Esto es fútbol y es el juego el que determina quien está apto para interpretarlo. El argentino César Luis Menotti, entrenador campeón del Mundial de Argentina 78, lo explica a la perfección:

“El 90% de los futbolistas no saben jugar. No tienen conocimiento del juego ni de los tiempos. No manejan los espacios ni resuelven los lugares de descanso. Me río cuando escucho semejantes pelotudeces, como que un jugador sabe jugar de espaldas al arco o que lleva bien la pelota. A esos hay que decirles que la pelota no se lleva, se pasa. Cuando un jugador lleva 20 metros la pelota es porque está jugando como el culo”.

Sin ser totalmente equivalente, el proceso que vive Peñaranda en Italia es bastante parecido al que protagonizó Orozco. No en vano son jugadores extremadamente talentosos que salieron de un fútbol que aún no sostiene procesos formativos que lo acrediten como una sociedad futbolística; lo que aún se mantiene es una peligrosa adhesión a la mística y lo divino como elementos que justifican la aparición y el éxito de los Peñaranda, Rondón, Martínez, Rincón y tantos otros valores en los que se apoya el sueño mundialista de una afición. No es casual que cada vez que juegue la selección se hable de rendimientos individuales antes que del colectivo, y es que hasta en eso los especialistas la han pifiado.

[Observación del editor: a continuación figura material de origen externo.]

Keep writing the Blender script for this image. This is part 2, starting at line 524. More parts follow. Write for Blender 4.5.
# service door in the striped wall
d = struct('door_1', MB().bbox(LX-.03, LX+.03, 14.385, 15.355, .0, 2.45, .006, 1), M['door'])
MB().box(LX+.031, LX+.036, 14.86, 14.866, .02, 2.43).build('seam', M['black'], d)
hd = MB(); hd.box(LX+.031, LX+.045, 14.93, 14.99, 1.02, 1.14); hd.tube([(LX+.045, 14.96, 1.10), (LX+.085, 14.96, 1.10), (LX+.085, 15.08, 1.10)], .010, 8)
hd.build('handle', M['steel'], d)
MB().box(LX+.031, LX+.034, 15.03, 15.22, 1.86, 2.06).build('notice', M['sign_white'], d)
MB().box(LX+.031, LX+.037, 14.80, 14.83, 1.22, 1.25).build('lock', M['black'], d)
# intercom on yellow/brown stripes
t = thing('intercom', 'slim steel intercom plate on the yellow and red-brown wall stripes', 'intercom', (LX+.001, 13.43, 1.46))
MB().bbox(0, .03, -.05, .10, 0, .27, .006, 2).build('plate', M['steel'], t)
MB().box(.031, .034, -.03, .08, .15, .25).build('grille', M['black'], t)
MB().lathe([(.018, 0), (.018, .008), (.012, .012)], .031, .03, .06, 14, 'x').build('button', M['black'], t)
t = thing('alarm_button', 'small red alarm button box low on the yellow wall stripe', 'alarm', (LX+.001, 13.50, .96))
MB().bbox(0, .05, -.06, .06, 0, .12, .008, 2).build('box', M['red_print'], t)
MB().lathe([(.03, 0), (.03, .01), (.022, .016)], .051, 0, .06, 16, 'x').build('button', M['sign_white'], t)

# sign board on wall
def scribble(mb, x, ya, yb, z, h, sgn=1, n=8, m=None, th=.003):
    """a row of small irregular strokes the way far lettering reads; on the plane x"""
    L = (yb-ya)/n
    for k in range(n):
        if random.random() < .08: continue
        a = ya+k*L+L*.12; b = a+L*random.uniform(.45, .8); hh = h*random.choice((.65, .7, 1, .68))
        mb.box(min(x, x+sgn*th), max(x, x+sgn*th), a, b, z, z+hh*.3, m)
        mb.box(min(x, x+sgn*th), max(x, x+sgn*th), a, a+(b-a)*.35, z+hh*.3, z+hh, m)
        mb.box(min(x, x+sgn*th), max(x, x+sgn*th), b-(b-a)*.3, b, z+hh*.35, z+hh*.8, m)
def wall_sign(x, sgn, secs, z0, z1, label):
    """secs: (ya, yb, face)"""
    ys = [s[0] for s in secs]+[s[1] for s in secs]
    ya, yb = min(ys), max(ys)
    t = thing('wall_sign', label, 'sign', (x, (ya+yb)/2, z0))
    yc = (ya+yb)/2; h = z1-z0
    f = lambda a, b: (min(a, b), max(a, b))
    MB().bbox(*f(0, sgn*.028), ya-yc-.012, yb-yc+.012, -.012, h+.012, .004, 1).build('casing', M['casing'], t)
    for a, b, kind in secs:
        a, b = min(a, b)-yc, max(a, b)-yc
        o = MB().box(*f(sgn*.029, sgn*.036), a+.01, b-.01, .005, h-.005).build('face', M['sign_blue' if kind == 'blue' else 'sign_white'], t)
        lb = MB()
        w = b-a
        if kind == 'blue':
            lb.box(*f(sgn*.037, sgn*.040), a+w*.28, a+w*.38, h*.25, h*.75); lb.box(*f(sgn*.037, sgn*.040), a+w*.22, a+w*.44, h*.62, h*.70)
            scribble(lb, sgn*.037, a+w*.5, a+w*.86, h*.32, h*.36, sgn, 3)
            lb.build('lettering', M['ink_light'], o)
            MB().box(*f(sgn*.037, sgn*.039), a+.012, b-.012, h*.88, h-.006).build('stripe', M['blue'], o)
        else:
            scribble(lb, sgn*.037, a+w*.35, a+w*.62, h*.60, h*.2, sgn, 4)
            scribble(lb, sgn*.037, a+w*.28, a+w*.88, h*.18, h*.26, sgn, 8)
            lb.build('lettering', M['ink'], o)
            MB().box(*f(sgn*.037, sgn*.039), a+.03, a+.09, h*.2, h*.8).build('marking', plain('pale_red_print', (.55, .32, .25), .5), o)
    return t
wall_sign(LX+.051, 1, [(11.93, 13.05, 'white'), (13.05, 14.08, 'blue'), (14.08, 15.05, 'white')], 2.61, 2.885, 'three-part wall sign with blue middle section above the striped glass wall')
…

Cuando se habla de procesos pedagógicos en el fútbol base, las siguientes interrogantes cobran validez: ¿cómo se impulsa la toma de decisiones en las categorías juveniles? ¿Se hace énfasis en que el futbolista debe completar sus estudios escolares? ¿Existe un repaso de las acciones del futbolista en los partidos? ¿Cuántos entrenadores entienden que es imposible desligar las emociones del aprendizaje? ¿Qué modelos de enseñanza se aplican? ¿Hay cabida para el pensamiento complejo? ¿Existe una idea clara de qué se entrena, cómo se entrena, para qué se entrena y por qué se entrena?

No se maree con tantos cuestionamientos; esta pequeña lista sólo pretende recordar que la adaptación a las distintas exigencias que caracterizan al fútbol de alto rendimiento no pasa exclusivamente por el control del balón, sino que son muchas más las circunstancias que inciden en ella, la gran mayoría perfectibles a través del entrenamiento y el estudio.

Hasta que no se valore realmente a la educación como única herramienta para acercarnos al progreso, y los alcahuetes sigan llamándose a silencio para no perder pautas publicitarias, el fútbol venezolano seguirá apostando por la divinidad para que sus futbolistas encuentren una estabilidad “europea” que cada día es más complicada. No se necesitan milagros ni superagentes; hay que potenciar la enseñanza para que esos atletas, además de mostrarse técnicamente capacitados, cumplan con ese requisito tan de moda y a la vez tan incomprendido: ser jugadores inteligentes.

Lo dicho, no es el pasaporte, es la comprensión del juego lo que determinará el éxito de los nuestros.